Editorial: Resisting the Fuel Price Spiral

Editor’s note: Diesel rose 2.9¢ to $4.123 on March 12, its seventh straight gain and the ninth in 10 weeks. This Editorial appears in the March 12 print edition of Transport Topics. Click here to subscribe today.

Fuel prices are again big news, as the national average for a gallon of retail diesel climbed to almost $4.10, well above that strong $4-a-gallon psychological threshold.

Last week’s average price represents the highest level for diesel since May, and the 4.3-cent weekly jump was the sixth consecutive rise reported by the Department of Energy. 

This latest run-up in fuel prices has been so quick and so steep that many fleets are surely suffering, thanks to the lag time between having to pay the higher prices and the time it takes to bill customers for surcharges.



But perhaps some good will come of all this.

There has been a marked increase in interest in alternative fuels to power commercial vehicles, with most of the attention going to natural gas, and mainly in its compressed form.

Last week, President Obama traveled to a Daimler Trucks North America Freightliner plant in North Carolina to draw attention to his new proposal to have the federal government provide a tax credit to lower the pain for fleets that are willing to switch to natural gas as their fuel of choice (see story, p. 1).

There’s no doubt that natural gas costs a lot less than diesel, but the $35,000 to $40,000 premium currently charged for natural gas-powered heavy-duty trucks has kept many fleets from even experimenting with the new vehicles.

The president’s offer to have the federal government cover 50% of the incremental costs through a tax credit for the next five years could be just the kind of spark necessary to get more of these trucks on the road.
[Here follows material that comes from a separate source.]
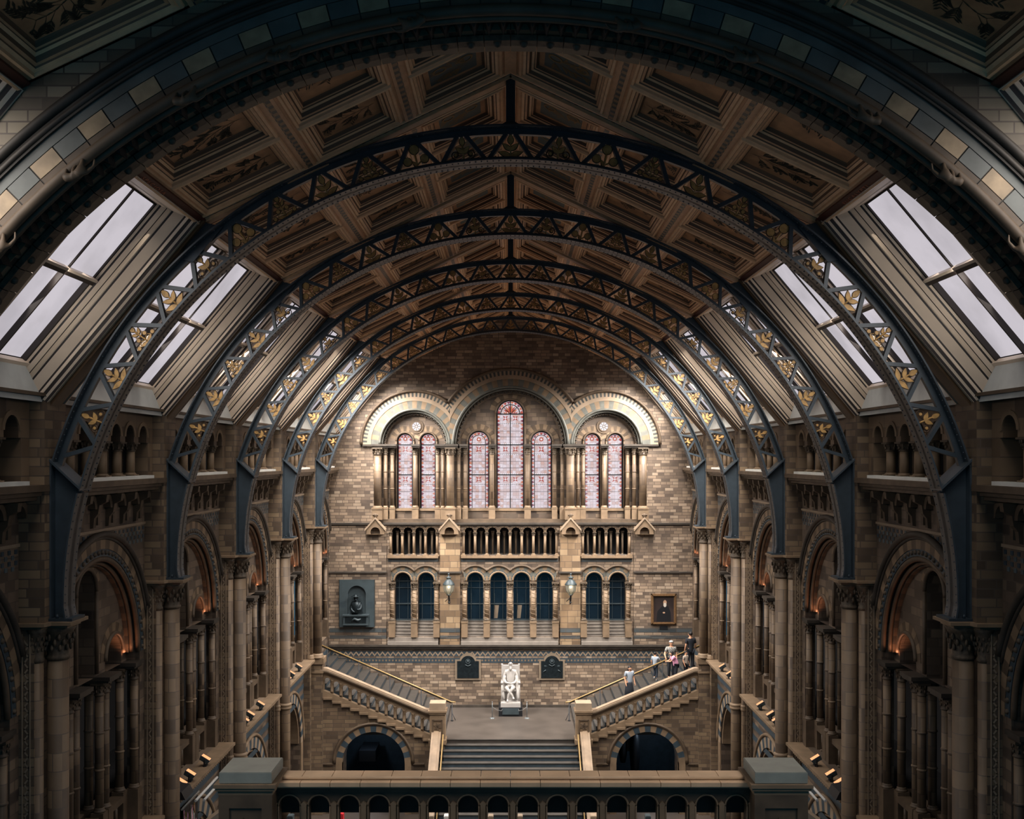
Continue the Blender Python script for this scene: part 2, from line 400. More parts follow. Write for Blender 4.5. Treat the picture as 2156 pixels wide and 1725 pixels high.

The tax credit idea comes up just weeks after Navi-star Inc. and Clean Energy Fuels Corp. unveiled a plan to underwrite all of the acquisition cost difference for fleets that pledge to buy their natural gas from Clean Energy.

Up to now, all the natural gas engines for big trucks have come from Cummins and its partners, but Volvo AB and Navistar are currently at work on their own versions.

Also last week, Rep. Peter DeFazio (D-Ore.) asked the president to crack down on speculators who have been helping drive the price of oil through the roof.

DeFazio asked Obama to endorse his bill to place a small excise tax on speculative oil trading, promising that doing so would quickly push fuel prices down.

We heartily endorse both developments as helping to trim the cost of delivering the nation’s freight.